• [Problem statement] Return the material word for word. Do not include pictures.

• [Data provided]
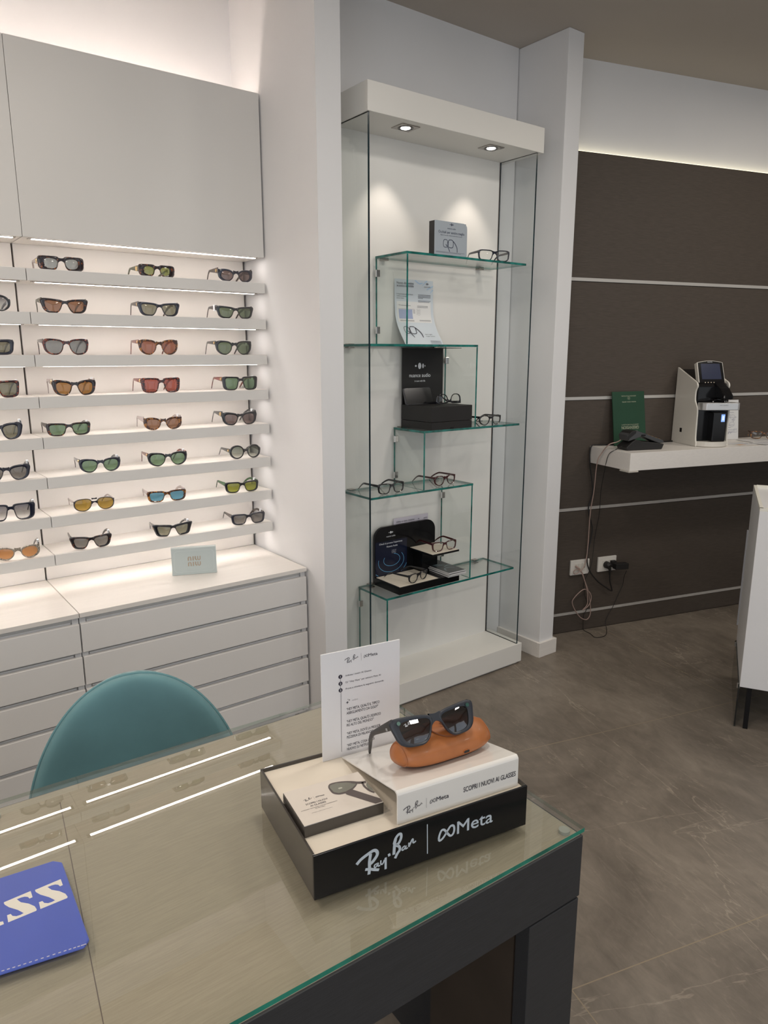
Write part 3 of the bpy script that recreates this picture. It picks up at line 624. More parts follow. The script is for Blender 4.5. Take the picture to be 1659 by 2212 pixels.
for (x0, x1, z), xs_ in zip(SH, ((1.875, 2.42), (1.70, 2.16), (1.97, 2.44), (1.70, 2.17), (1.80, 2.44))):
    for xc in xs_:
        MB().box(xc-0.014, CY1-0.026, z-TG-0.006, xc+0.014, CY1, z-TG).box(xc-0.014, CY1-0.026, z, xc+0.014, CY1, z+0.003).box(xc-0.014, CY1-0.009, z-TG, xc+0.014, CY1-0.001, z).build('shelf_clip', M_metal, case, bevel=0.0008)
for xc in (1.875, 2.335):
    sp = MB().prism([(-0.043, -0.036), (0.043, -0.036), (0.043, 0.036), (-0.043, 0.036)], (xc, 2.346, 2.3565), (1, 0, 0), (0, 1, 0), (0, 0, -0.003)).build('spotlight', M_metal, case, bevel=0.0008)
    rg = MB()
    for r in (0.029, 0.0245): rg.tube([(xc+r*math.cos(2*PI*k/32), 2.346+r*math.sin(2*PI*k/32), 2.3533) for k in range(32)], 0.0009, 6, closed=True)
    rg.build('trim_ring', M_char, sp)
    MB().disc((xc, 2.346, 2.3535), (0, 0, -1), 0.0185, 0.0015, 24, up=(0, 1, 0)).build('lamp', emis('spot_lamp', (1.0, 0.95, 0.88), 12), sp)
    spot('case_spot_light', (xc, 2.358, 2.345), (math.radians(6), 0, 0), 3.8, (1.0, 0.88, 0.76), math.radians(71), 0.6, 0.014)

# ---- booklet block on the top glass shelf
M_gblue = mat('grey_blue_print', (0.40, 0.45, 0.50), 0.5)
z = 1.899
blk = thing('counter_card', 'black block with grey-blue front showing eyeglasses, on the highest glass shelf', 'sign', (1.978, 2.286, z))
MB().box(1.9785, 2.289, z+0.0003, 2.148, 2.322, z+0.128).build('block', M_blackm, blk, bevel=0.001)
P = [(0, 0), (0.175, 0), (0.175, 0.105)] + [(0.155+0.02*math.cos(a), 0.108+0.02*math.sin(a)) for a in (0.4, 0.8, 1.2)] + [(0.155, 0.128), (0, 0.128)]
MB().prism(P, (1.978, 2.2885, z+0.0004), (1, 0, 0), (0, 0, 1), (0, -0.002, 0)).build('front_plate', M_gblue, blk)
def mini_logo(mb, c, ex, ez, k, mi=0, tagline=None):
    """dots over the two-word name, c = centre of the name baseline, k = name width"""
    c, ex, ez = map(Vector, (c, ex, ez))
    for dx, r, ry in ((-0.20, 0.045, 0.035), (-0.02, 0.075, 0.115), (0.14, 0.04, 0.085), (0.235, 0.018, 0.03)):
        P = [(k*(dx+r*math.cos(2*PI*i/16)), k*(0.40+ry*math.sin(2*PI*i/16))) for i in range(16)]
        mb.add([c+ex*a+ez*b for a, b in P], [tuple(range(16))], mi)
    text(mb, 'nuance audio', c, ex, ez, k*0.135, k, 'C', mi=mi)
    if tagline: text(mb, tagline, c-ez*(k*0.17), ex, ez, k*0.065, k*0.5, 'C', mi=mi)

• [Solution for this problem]
Write part 3 of the bpy script that recreates this picture. It picks up at line 624. More parts follow. The script is for Blender 4.5. Take the picture to be 1659 by 2212 pixels.
for (x0, x1, z), xs_ in zip(SH, ((1.875, 2.42), (1.70, 2.16), (1.97, 2.44), (1.70, 2.17), (1.80, 2.44))):
    for xc in xs_:
        MB().box(xc-0.014, CY1-0.026, z-TG-0.006, xc+0.014, CY1, z-TG).box(xc-0.014, CY1-0.026, z, xc+0.014, CY1, z+0.003).box(xc-0.014, CY1-0.009, z-TG, xc+0.014, CY1-0.001, z).build('shelf_clip', M_metal, case, bevel=0.0008)
for xc in (1.875, 2.335):
    sp = MB().prism([(-0.043, -0.036), (0.043, -0.036), (0.043, 0.036), (-0.043, 0.036)], (xc, 2.346, 2.3565), (1, 0, 0), (0, 1, 0), (0, 0, -0.003)).build('spotlight', M_metal, case, bevel=0.0008)
    rg = MB()
    for r in (0.029, 0.0245): rg.tube([(xc+r*math.cos(2*PI*k/32), 2.346+r*math.sin(2*PI*k/32), 2.3533) for k in range(32)], 0.0009, 6, closed=True)
    rg.build('trim_ring', M_char, sp)
    MB().disc((xc, 2.346, 2.3535), (0, 0, -1), 0.0185, 0.0015, 24, up=(0, 1, 0)).build('lamp', emis('spot_lamp', (1.0, 0.95, 0.88), 12), sp)
    spot('case_spot_light', (xc, 2.358, 2.345), (math.radians(6), 0, 0), 3.8, (1.0, 0.88, 0.76), math.radians(71), 0.6, 0.014)

# ---- booklet block on the top glass shelf
M_gblue = mat('grey_blue_print', (0.40, 0.45, 0.50), 0.5)
z = 1.899
blk = thing('counter_card', 'black block with grey-blue front showing eyeglasses, on the highest glass shelf', 'sign', (1.978, 2.286, z))
MB().box(1.9785, 2.289, z+0.0003, 2.148, 2.322, z+0.128).build('block', M_blackm, blk, bevel=0.001)
P = [(0, 0), (0.175, 0), (0.175, 0.105)] + [(0.155+0.02*math.cos(a), 0.108+0.02*math.sin(a)) for a in (0.4, 0.8, 1.2)] + [(0.155, 0.128), (0, 0.128)]
MB().prism(P, (1.978, 2.2885, z+0.0004), (1, 0, 0), (0, 0, 1), (0, -0.002, 0)).build('front_plate', M_gblue, blk)
def mini_logo(mb, c, ex, ez, k, mi=0, tagline=None):
    """dots over the two-word name, c = centre of the name baseline, k = name width"""
    c, ex, ez = map(Vector, (c, ex, ez))
    for dx, r, ry in ((-0.20, 0.045, 0.035), (-0.02, 0.075, 0.115), (0.14, 0.04, 0.085), (0.235, 0.018, 0.03)):
        P = [(k*(dx+r*math.cos(2*PI*i/16)), k*(0.40+ry*math.sin(2*PI*i/16))) for i in range(16)]
        mb.add([c+ex*a+ez*b for a, b in P], [tuple(range(16))], mi)
    text(mb, 'nuance audio', c, ex, ez, k*0.135, k, 'C', mi=mi)
    if tagline: text(mb, tagline, c-ez*(k*0.17), ex, ez, k*0.065, k*0.5, 'C', mi=mi)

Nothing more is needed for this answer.